● **GIVEN RECORDS**:
_ _ _

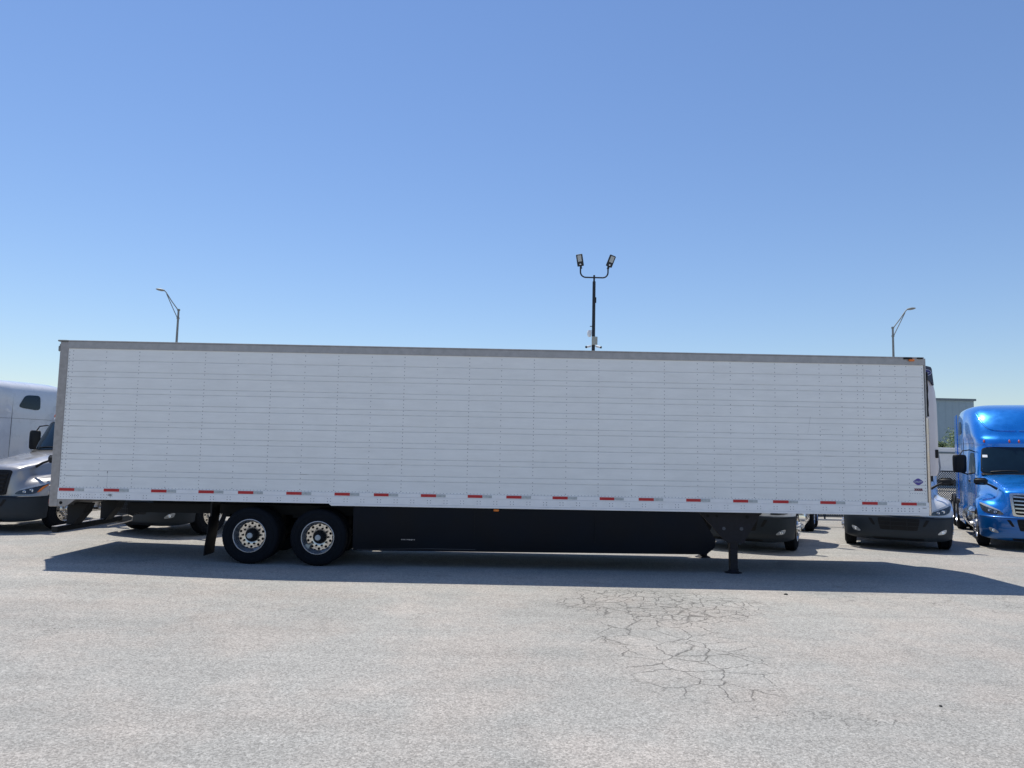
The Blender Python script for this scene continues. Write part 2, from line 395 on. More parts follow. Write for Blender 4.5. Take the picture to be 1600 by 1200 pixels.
for yy, s in ((0, -1), (W, 1)):
    t_ = MB()
    y0, y1 = sorted((yy + s * 0.012, yy - s * 0.05))
    t_.box(0.12, L + 0.01, y0, y1, 3.905, 4.035)
    y0, y1 = sorted((yy + s * 0.020, yy - s * 0.05))
    t_.box(0.12, L - 0.02, y0, y1, 4.037, 4.058)
    t_.build('top_rail', 'aluminium', tr, bevel=0.004)
    # bottom rail: upper flange, lower plate, shallower over the wheels
    b_ = MB()
    y0, y1 = sorted((yy + s * 0.010, yy - s * 0.05))
    b_.box(0.12, L - 0.01, y0, y1, 1.272, 1.343)
    y0, y1 = sorted((yy + s * 0.014, yy - s * 0.05))
    b_.box(0.12, L - 0.01, y0, y1, 1.138, 1.270)
    y0, y1 = sorted((yy + s * 0.018, yy - s * 0.04))
    b_.prism([(5.10, 1.100), (L - 0.02, 1.100), (L - 0.02, 1.136), (5.05, 1.136)], y0, y1)
    b_.build('bottom_rail', 'rail_white', tr, bevel=0.003)
# vertical seams and rivets on the near wall
cols = [0.22, 0.83, 1.44, 2.05, 2.66, 3.27, 3.89, 4.51, 5.13, 5.75, 6.36, 6.97, 7.57, 8.17, 8.78, 9.39, 9.99, 10.61, 11.22, 11.84, 12.15, 12.46, 12.89, 13.3, 13.72, 14.14, 14.56, 14.86, 14.97, 15.29, 15.58, 15.79]
dense = {1.44, 2.66, 3.89, 5.13, 6.36, 7.57, 8.78, 9.99, 11.22, 12.46, 13.72, 14.86}
rv = MB()
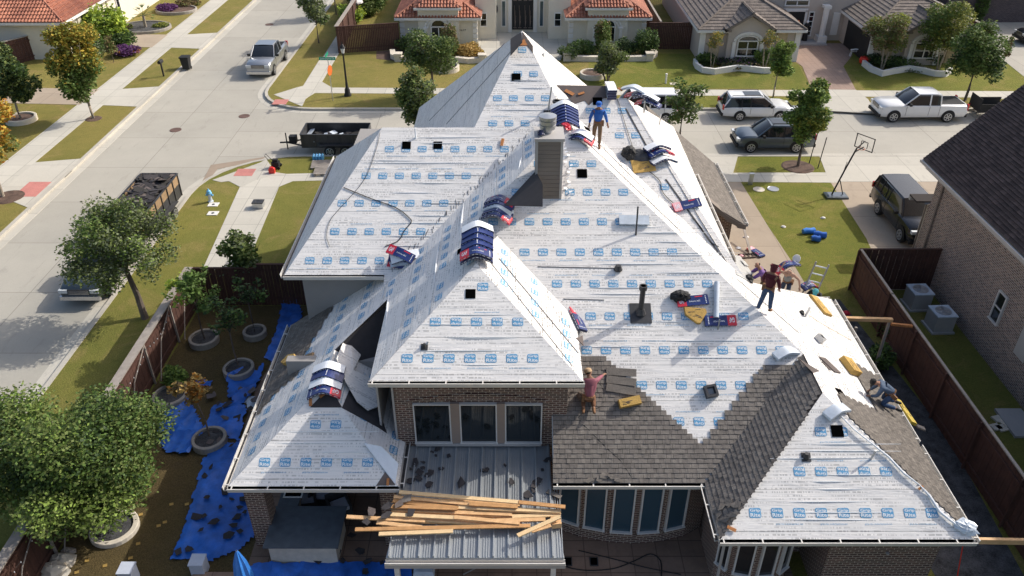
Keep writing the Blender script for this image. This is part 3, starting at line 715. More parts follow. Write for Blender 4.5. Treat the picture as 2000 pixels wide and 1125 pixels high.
# porch gable wall under the curved rake
m = MB(); q = [(8.0, 2.9), (10.1, 2.9), (10.35, 3.05), (9.7, 3.4), (8.9, 4.1), (8.0, 4.9)]
m.add([(x, 32.38, z) for x, z in q] + [(x, 32.6, z) for x, z in q], [list(range(6)), list(range(11, 5, -1))] + [(i, (i + 1) % 6, 6 + (i + 1) % 6, 6 + i) for i in range(6)])
m.build('gable_wall', M['brick'], house)
m = MB(); pth = [(7.9, 5.0), (8.8, 4.25), (9.6, 3.55), (10.2, 3.15), (10.6, 3.0)]
for i in range(4):
    a, b = pth[i], pth[i + 1]; m.add([(a[0], 31.86, a[1] + .03), (b[0], 31.86, b[1] + .06), (b[0], 31.86, b[1] - .16), (a[0], 31.86, a[1] - .22), (a[0], 32.4, a[1] + .03), (b[0], 32.4, b[1] + .06), (b[0], 32.4, b[1] - .16), (a[0], 32.4, a[1] - .22)],
                                   [(0, 3, 2, 1), (3, 7, 6, 2), (4, 5, 6, 7), (0, 1, 5, 4)])
m.build('rake_board', M['soffit'], house)
# wood soffits under the eaves
m = MB(); m.box(-4.0, 17.7, 5.63, 2.0, 18.1, 5.66); m.box(-7.8, 23.4, 5.62, -4.5, 23.8, 5.66); m.box(6.0, 14.45, 2.84, 12.45, 14.85, 2.87); m.box(1.25, 16.45, 2.84, 5.6, 18.0, 2.87); m.box(-8.2, 16.35, 2.84, -3.35, 20, 2.87)
m.build('soffit', M['soffit'], house)
m = MB(); m.box(-3.56, 18.05, 2.8, -3.5, 18.16, 5.6); m.box(-4.06, 18.3, 2.8, -4.0, 22.2, 5.62); m.build('corner_board', M['trim_grey'], house)
# --- windows
def window(c, w, h, out, frame_m='winframe', pane='glass', fw=.06, mull=(), bars=None, name='window', parent=None, tilt=None, arch=0.0, depth=.1):
    """c = bottom centre; out = outward horizontal direction"""
    c = Vector(c); out = Vector(out).normalized(); r = Vector((-out.y, out.x, 0)); z = Vector((0, 0, 1)); m = MB(); par = parent or house
    m.obox(c - r * (w / 2 - fw / 2) + z * h / 2 + out * .02, r * fw / 2, out * depth / 2, z * h / 2); m.obox(c + r * (w / 2 - fw / 2) + z * h / 2 + out * .02, r * fw / 2, out * depth / 2, z * h / 2)
    m.obox(c + z * fw / 2 + out * .035, r * (w / 2 + .02), out * (depth / 2 + .02), z * fw / 2)
    if arch <= 0: m.obox(c + z * (h - fw / 2) + out * .02, r * (w / 2 - fw), out * depth / 2, z * fw / 2)
    else:
        n = 10
        for i in range(n):
            t0_, t1_ = -1 + 2 * i / n, -1 + 2 * (i + 1) / n; A = [c + r * (t * w / 2) + z * (h + arch * math.sqrt(max(0, 1 - t * t))) for t in (t0_, t1_)]
            m.obox((A[0] + A[1]) / 2 + out * .02, (A[1] - A[0]) / 2, out * depth / 2, Vector((A[1] - A[0])).cross(out).normalized() * fw / 2)
        m.obox(c + z * h + out * .02, r * (w / 2 - fw), out * depth / 2, z * fw / 2)
    for t in mull: m.obox(c + r * (t * w / 2) + z * h / 2 + out * .021, r * fw * .4, out * depth / 2, z * (h / 2 - fw))
    if bars:
        for t in bars: m.obox(c + z * (h * t) + out * .022, r * (w / 2 - fw), out * depth * .45, z * fw * .3)
    o = m.build(name, M[frame_m], par)
    g = MB(); g.obox(c + z * h / 2 + out * .015, r * (w / 2 - fw * .5), out * .006, z * (h / 2 - fw * .5))
    if arch > 0:
        pts = [c + r * (t * (w / 2 - .03)) + z * (h + (arch - .03) * math.sqrt(max(0, 1 - t * t))) + out * .018 for t in [-1 + 2 * i / 12 for i in range(13)]]
        g.add(pts, [list(range(12, -1, -1))])
    p = g.build('pane', M[pane], None); p.parent = o
    p.data.transform(Matrix.Translation(-Vector(par.location)))
    return o
WX = [(PY(848, 860, 18.1).x, 1.12), (PY(936, 860, 18.1).x, 1.12), (PY(1022, 860, 18.1).x, 1.12)]
for x, w in WX: window((x, 18.06, 3.06), w, 1.58, (0, -1, 0), arch=.0, fw=.04)
for a, b in ((0, 1), (1, 2)): m = MB(); m.box((WX[a][0] + .56), 18.0, 3.06, (WX[b][0] - .56), 18.098, 4.66); m.build('mullion_board', M['wintan'], house)
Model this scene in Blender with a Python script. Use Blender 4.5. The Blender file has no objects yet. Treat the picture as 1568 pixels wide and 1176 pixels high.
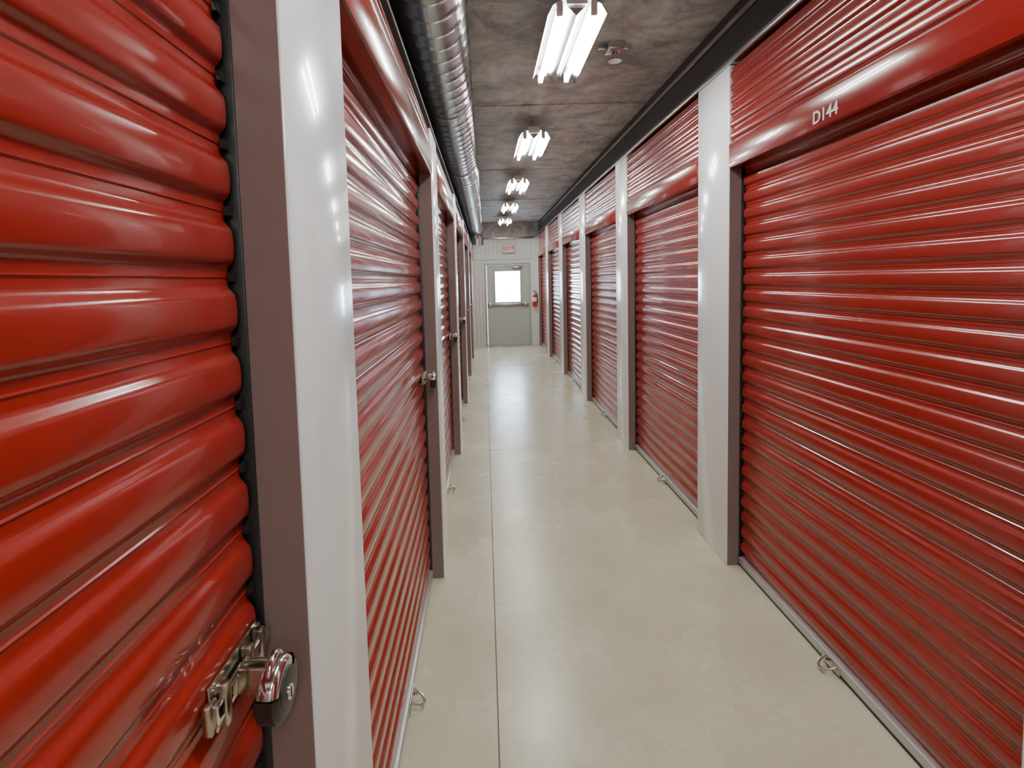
import bpy, bmesh, math, random
from mathutils import Vector, Matrix
random.seed(3)
scene = bpy.context.scene
COL = scene.collection

# ---------------------------------------------------------------- materials
def new_mat(name):
    m = bpy.data.materials.new(name); m.use_nodes = True
    nt = m.node_tree
    b = nt.nodes['Principled BSDF']
    return m, nt, b

def pbr(name, col, rough=0.5, metal=0.0, coat=0.0, bump=None, var=0.0, varscale=3.0, coat_rough=0.05):
    m, nt, b = new_mat(name)
    b.inputs['Base Color'].default_value = (*col, 1)
    b.inputs['Roughness'].default_value = rough
    b.inputs['Metallic'].default_value = metal
    b.inputs['Coat Weight'].default_value = coat
    b.inputs['Coat Roughness'].default_value = coat_rough
    tc = nt.nodes.new('ShaderNodeTexCoord')
    if var > 0:
        n = nt.nodes.new('ShaderNodeTexNoise'); n.inputs['Scale'].default_value = varscale
        n.inputs['Detail'].default_value = 5
        nt.links.new(tc.outputs['Object'], n.inputs['Vector'])
        r = nt.nodes.new('ShaderNodeValToRGB')
        r.color_ramp.elements[0].position = 0.3; r.color_ramp.elements[1].position = 0.7
        r.color_ramp.elements[0].color = (*[c*(1-var) for c in col], 1)
        r.color_ramp.elements[1].color = (*[min(1, c*(1+var)) for c in col], 1)
        nt.links.new(n.outputs['Fac'], r.inputs['Fac'])
        nt.links.new(r.outputs['Color'], b.inputs['Base Color'])
    if bump:
        n2 = nt.nodes.new('ShaderNodeTexNoise'); n2.inputs['Scale'].default_value = bump[0]
        n2.inputs['Detail'].default_value = 1
        nt.links.new(tc.outputs['Object'], n2.inputs['Vector'])
        bp = nt.nodes.new('ShaderNodeBump'); bp.inputs['Strength'].default_value = bump[1]
        bp.inputs['Distance'].default_value = bump[2]
        nt.links.new(n2.outputs['Fac'], bp.inputs['Height'])
        nt.links.new(bp.outputs['Normal'], b.inputs['Normal'])
    return m

def emit(name, col, s):
    m, nt, b = new_mat(name)
    b.inputs['Base Color'].default_value = (*col, 1)
    b.inputs['Emission Color'].default_value = (*col, 1)
    b.inputs['Emission Strength'].default_value = s
    return m

RED = pbr('red_enamel', (0.25, 0.012, 0.007), 0.24, coat=0.45, bump=(1.0, 0.08, 0.01), coat_rough=0.05)
REDH = pbr('red_header', (0.21, 0.010, 0.008), 0.22, coat=0.45, bump=(2, 0.12, 0.01), coat_rough=0.05)
WHITE = pbr('white_enamel', (0.84, 0.87, 0.90), 0.2, coat=0.3, bump=(1.5, 0.10, 0.01))
JAMB = pbr('jamb_shade', (0.23, 0.165, 0.16), 0.35)  # white jamb darkened: shade and red door reflection put into the base colour
DARK = pbr('dark_void', (0.06, 0.06, 0.065), 0.7)
BLACK = pbr('black_rubber', (0.012, 0.012, 0.012), 0.4)
GALV = pbr('galvanised_steel', (0.50, 0.50, 0.50), 0.25, metal=1.0)
DUCT = pbr('galvanised_duct', (0.36, 0.365, 0.37), 0.24, metal=1.0)
STEEL = pbr('brushed_steel', (0.60, 0.59, 0.56), 0.25, metal=1.0)
CHROME = pbr('chrome', (0.7, 0.69, 0.67), 0.12, metal=1.0)
ZINC = pbr('zinc_plate', (0.50, 0.46, 0.37), 0.26, metal=1.0, var=0.2, varscale=40)
BAR = pbr('aluminium_bar', (0.55, 0.55, 0.55), 0.4, metal=0.5)
FIXW = pbr('fixture_white', (0.75, 0.75, 0.75), 0.3)
REFL = pbr('reflector_metal', (0.6, 0.6, 0.6), 0.18, metal=1.0)
TUBE = emit('fluorescent_tube', (0.97, 1.0, 0.94), 122)
ENDW = pbr('end_wall_white', (0.76, 0.82, 0.79), 0.45)
DOORC = pbr('door_grey_green', (0.50, 0.60, 0.55), 0.4)
FRAMEC = pbr('door_frame_grey', (0.42, 0.51, 0.47), 0.4)
SIGNW = pbr('sign_white', (0.85, 0.85, 0.83), 0.4)
SIGNR = emit('sign_red_letters', (0.6, 0.01, 0.01), 0.5)
EXTR = pbr('extinguisher_red', (0.55, 0.01, 0.01), 0.25, coat=0.4)
TXT = pbr('label_white', (0.70, 0.68, 0.68), 0.5)
SNOW = pbr('snow', (0.85, 0.87, 0.9), 0.8, var=0.05)

# floor
m, nt, b = new_mat('polished_concrete'); FLOOR = m
tc = nt.nodes.new('ShaderNodeTexCoord')
n = nt.nodes.new('ShaderNodeTexNoise'); n.inputs['Scale'].default_value = 2.6; n.inputs['Detail'].default_value = 8; n.inputs['Roughness'].default_value = 0.6
nt.links.new(tc.outputs['Object'], n.inputs['Vector'])
r = nt.nodes.new('ShaderNodeValToRGB')
r.color_ramp.elements[0].position = 0.3; r.color_ramp.elements[0].color = (0.54, 0.505, 0.365, 1)
r.color_ramp.elements[1].position = 0.72; r.color_ramp.elements[1].color = (0.67, 0.63, 0.475, 1)
nt.links.new(n.outputs['Fac'], r.inputs['Fac'])
nt.links.new(r.outputs['Color'], b.inputs['Base Color'])
n3 = nt.nodes.new('ShaderNodeTexNoise'); n3.inputs['Scale'].default_value = 2.5; n3.inputs['Detail'].default_value = 4
nt.links.new(tc.outputs['Object'], n3.inputs['Vector'])
mr = nt.nodes.new('ShaderNodeMapRange'); mr.inputs['To Min'].default_value = 0.16; mr.inputs['To Max'].default_value = 0.36
nt.links.new(n3.outputs['Fac'], mr.inputs['Value']); nt.links.new(mr.outputs['Result'], b.inputs['Roughness'])
bp = nt.nodes.new('ShaderNodeBump'); bp.inputs['Strength'].default_value = 0.05; bp.inputs['Distance'].default_value = 0.01
nt.links.new(n3.outputs['Fac'], bp.inputs['Height']); nt.links.new(bp.outputs['Normal'], b.inputs['Normal'])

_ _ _

● **EXERCISE GOAL**: Between the line with "Model this scene" and the line with "return m, nt, b", ends included, lies the span to copy exactly; copy nothing else and leave out the pictures.

● **EXERCISE ANSWER**:
Model this scene in Blender with a Python script. Use Blender 4.5. The Blender file has no objects yet. Treat the picture as 1568 pixels wide and 1176 pixels high.
import bpy, bmesh, math, random
from mathutils import Vector, Matrix
random.seed(3)
scene = bpy.context.scene
COL = scene.collection

# ---------------------------------------------------------------- materials
def new_mat(name):
    m = bpy.data.materials.new(name); m.use_nodes = True
    nt = m.node_tree
    b = nt.nodes['Principled BSDF']
    return m, nt, b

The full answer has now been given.